Friday, 3 December 2010

Chaplin At Keystone: Buy It You Mugs

As if I needed the BFI to give me another reason to love them like they were a benevolent uncle (the kind who keeps his hands to himself), up they pop and kick me up the bum in a slapstick fashion with no less than 34 reasons spread lusciously over four DVDs, plus extras, in Chaplin At Keystone.
The product of an eight-year restoration programme between the BFI, Cineteca Bologna and Lobster Films, Chaplin At Keystone showcases the very first films the clumsy genius ever made - for Keystone Studios in 1914 - and does it with the kind of love and dedication that's such a cockle-warmingly common facet of the BFI's restorations of early cinema. It's no exaggeration to say that without intervention many of these films would eventually simply have decomposed.

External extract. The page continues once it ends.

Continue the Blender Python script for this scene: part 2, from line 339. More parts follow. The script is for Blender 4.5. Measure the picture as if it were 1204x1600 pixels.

The significance of some of these shorts cannot be underestimated.  There's the first film Chaplin ever made (Making A Living), the first one in which he played his signature tramp character (Mabel's Strange Predicament), the first that he wrote and directed (Caught In The Rain) and the first American feature-length comedy, Tillie's Punctured Romance (it's no Airplane! but it does feature a fat lady being kicked up the arse and a lot of policemen falling over). What you're essentially witnessing as you watch a pissed-up hobo repeatedly having his backside punished is the birth and evolution of modern film comedy, and it's a fantastic experience.
Although some of this stuff is undeniably crude - Making A Living is basically an awful lot of people doing an awful lot of falling over - there are plenty of ChapLOLs to be had in the carefully choreographed pratfall routines that mark the high points of this collection. And while something like Kid Auto Races at Venice, Cal. is part slapstick bimbling, it's also part social commentary on the exciting new moving picture craze and part fascinating document of a bemused crowd's genuine reaction to an insane vagabond dicking about in front of a camera.

All the films have new music composed by tip topples accompanists (including The Incredible Suit hero Neil Brand) and there's a ludicrously informative 58-page booklet included which is full of potential pub quiz trivia. I had no idea, for example, that Caught In A Cabaret was restored using a nitrate dupe negative, a nitrate positive print, a 16mm dupe negative and a 16mm triacetate dupe negative. Did you?

Chaplin At Keystone is released on Monday 13th December, but if you were to pop back to this very blog this coming Monday you may well find yourself in a position to WIN ONE OF TWO COPIES!! Oh yes. We've come a long way since I failed to give away a Prince Of Persia poster.
Chaplin junkies in need of more of this stuff should already have bookmarked the BFI Chaplin microsite. It's amazing.

1 comment :

  1. Chaplin was a genius. He was a brilliant actor, comedian and knew more about film craft than anyone in his time. I can't explain why but I don't like him. It may be because he is needingly asking or even demanding that we love him. It is pathos rather than humour to me. Given the choice I would rather watch Ricky Gervais whose characters share many pathetic qualities with Chaplin.

    There, I've made a proper Charlie of myself.